Roubini - Mother of all carry trades

itstoohot Wrote: ------------------------------------------------------- > “they are borrowing at very negative interest > rates – as low as negative 10 or 20 per cent > annualised” > > what does negative 10 or 20% mean? how does he > come up with that number? and why some traders’ > borrowing cost is twice as much? I think someone has already broadly made the point, but in terms of “who is borrowing at 0%?” - It is not really important to his argument that you and I cannot borrow at 0%. If you buy Brazilian equities, then you are effectively short the dollar (you have sold the dollar to buy Brazilian reals to pay for your shares). This is a carry trade in a loose sense because you are using a low-yielding asset (US cash) to fund the purchase of a high-yielding asset (Brazilian equities).
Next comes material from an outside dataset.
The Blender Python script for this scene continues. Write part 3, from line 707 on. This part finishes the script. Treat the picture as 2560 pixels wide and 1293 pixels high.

In terms of “where does the -10-20% come from?”. If you use your dollars to buy Brazilian equities and sell 6 months later, by which time the US dollar has weakened 20% against the Brazilian real, then the cost of financing for your trade was effectively, say, 0.5% opportunity cost (what you would have earned keeping your USD in your bank account) minus the 20% gain you made from buying your US dollars back at a lower level. So, Roubini’s negative cost of funds idea is based on people buying back the US dollars they borrowed at 10-20% less.

^ Wow, that is really interesting. I would have never seen the relationship like that. Just more proof that; AF Intelligence > Nuppal intelligence.